Is this set countably infinite? If so, how to exhibit a one to one correspondence between these two sets

discrete mathematicselementary-set-theoryfunctions

I am supposed to determine whether or not the set $A\times Z^{+}$ where $A=\{2, 3\}$ is countably infinite. If so, I should exhibit a one to one correspondence between the set of positive integers and the set in question.

Although I'm pretty sure that the set is countably infinite, I am struggling to find a one to one correspondence from the positive integers to the set since it seems to me that there are twice as many elements in the set $A\times Z^{+}$ than the set of positive integers since its cardinality is double due to the Cartesian product?

Best Answer

The bijection is rather obvious. E.g. for every positive integer $n$ you can define:

$F(2k-1) = (2, k)$ when $n = 2k-1$ (n is odd)

$F(2k) = (3, k)$ when $n = 2k$ (n is even)

Just prove that $F$ is a bijection (which is quite easy).
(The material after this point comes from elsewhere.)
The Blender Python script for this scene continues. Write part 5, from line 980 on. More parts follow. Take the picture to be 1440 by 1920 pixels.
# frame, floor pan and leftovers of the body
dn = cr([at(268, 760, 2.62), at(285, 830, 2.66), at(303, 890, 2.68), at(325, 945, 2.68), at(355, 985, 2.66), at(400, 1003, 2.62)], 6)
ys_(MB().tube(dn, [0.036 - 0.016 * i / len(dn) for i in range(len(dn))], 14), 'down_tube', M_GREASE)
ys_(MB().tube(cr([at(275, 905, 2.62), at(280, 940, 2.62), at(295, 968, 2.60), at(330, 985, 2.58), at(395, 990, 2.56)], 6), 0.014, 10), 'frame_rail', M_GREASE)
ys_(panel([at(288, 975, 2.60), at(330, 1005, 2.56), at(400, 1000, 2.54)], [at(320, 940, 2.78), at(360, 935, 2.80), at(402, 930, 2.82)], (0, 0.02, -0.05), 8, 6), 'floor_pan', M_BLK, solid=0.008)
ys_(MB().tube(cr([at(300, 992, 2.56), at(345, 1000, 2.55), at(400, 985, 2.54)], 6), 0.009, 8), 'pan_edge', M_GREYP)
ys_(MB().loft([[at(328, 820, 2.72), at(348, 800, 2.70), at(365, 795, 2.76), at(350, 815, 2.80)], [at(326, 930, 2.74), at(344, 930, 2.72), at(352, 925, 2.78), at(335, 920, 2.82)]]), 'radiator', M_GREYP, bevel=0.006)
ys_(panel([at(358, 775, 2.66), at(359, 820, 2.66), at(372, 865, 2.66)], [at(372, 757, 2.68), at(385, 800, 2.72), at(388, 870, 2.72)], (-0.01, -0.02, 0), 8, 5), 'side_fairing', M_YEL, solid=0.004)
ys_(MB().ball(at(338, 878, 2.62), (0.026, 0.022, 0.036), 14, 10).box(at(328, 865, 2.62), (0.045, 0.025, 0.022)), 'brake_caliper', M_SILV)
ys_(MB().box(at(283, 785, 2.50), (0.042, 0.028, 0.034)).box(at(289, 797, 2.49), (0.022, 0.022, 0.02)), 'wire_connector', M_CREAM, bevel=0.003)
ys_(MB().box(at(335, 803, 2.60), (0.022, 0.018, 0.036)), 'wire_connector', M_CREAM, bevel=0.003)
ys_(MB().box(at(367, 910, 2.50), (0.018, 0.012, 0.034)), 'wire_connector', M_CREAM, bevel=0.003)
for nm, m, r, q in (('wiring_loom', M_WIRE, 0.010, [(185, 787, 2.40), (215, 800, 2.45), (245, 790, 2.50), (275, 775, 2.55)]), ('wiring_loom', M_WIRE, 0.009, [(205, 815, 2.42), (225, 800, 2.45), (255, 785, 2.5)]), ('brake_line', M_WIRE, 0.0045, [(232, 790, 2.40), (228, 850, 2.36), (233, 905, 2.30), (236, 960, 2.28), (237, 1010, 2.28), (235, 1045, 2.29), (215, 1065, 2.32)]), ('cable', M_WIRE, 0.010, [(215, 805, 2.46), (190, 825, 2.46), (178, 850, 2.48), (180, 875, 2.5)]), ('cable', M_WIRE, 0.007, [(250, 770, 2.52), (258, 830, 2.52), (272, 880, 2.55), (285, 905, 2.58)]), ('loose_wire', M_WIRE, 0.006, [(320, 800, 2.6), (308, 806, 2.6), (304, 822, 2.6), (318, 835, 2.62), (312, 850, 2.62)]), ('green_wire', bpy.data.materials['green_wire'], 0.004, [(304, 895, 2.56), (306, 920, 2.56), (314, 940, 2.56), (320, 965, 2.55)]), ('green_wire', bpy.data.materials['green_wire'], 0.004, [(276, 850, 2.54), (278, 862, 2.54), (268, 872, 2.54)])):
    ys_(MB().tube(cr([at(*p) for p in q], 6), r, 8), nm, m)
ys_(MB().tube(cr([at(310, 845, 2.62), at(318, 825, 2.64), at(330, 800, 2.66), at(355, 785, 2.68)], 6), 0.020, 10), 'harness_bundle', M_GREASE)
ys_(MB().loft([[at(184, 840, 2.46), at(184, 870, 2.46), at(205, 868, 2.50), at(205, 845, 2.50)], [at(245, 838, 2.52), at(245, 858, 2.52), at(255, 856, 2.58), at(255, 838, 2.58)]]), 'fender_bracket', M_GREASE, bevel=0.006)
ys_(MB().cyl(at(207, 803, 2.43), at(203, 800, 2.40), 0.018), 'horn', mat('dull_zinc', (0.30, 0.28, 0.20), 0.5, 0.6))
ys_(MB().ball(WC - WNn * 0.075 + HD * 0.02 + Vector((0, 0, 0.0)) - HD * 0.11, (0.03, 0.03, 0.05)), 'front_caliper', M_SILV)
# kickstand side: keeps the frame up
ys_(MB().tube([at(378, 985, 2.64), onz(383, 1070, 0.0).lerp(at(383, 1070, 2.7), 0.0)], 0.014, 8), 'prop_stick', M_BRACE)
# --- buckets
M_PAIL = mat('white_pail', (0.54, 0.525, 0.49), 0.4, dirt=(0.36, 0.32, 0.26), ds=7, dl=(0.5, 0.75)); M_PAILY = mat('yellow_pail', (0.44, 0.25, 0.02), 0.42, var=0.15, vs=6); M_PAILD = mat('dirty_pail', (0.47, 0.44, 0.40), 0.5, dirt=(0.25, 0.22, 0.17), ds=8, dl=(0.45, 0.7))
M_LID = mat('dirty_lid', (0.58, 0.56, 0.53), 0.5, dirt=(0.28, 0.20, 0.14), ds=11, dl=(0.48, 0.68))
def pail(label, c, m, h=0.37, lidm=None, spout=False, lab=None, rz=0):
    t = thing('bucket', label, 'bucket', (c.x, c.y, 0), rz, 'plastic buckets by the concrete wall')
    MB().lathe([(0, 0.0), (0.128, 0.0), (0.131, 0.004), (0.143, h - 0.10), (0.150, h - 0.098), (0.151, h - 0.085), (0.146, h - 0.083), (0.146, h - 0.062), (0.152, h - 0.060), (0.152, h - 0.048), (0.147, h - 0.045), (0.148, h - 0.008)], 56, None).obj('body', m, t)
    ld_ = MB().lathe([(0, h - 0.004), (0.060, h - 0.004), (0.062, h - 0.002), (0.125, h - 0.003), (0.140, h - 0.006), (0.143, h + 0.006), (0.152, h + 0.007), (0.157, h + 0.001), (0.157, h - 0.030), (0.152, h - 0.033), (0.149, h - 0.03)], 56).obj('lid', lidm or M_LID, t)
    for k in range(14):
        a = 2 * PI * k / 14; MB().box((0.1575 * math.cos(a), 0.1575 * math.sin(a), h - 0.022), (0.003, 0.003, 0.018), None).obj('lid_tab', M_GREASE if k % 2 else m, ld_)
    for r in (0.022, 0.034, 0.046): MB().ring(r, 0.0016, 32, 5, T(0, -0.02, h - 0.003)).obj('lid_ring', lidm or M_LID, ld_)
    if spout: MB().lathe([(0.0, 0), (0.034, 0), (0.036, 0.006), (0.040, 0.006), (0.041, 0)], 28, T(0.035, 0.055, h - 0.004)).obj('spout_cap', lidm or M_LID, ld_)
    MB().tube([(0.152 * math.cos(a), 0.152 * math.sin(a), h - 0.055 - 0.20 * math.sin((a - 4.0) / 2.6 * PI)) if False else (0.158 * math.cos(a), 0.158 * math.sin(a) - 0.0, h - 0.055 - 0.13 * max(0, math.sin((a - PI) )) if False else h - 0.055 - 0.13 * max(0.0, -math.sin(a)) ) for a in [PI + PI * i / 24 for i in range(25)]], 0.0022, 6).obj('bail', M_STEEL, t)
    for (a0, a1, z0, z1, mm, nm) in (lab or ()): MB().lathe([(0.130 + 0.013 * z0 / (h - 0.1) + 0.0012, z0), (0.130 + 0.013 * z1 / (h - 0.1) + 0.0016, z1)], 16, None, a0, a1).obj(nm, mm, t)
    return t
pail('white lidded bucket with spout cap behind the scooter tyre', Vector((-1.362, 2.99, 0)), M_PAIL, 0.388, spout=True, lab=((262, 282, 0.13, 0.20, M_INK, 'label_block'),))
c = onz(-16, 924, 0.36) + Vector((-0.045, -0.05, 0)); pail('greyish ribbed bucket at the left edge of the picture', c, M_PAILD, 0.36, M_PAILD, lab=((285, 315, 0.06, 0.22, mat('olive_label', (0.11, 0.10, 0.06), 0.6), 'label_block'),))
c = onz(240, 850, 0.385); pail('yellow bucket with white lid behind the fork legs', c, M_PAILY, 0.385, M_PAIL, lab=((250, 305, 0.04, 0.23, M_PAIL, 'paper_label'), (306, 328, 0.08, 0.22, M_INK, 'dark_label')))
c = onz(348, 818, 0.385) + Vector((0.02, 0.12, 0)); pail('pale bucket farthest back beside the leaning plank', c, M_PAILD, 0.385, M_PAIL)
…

This bijection is basically a formal writing of this table:

$1 \to (2,1)$
$2 \to (3,1)$
$3 \to (2,2)$
$4 \to (3,2)$
$5 \to (2,3)$
$6 \to (3,3)$
$\dots$

"It seems to me that there are twice as many elements in the set $A\times Z^{+}$ than the set of positive integers since its cardinality is double due to the Cartesian product"

Well, the same intuition is probably there for the sets of positive integers and even positive integers. But there is a bijection between the two sets, hence their cardinalities are equal (one cardinality is not "twice" the other cardinality).

So whenever your intuition says that the number of elements of one set $C$ is 2 or 3 or 10 or $m$ times the number of elements of another set $B$, you should know that the two sets $B$ and $C$ are in fact of the same cardinality. It's somewhat counterintuitive at first sight but that's how it is.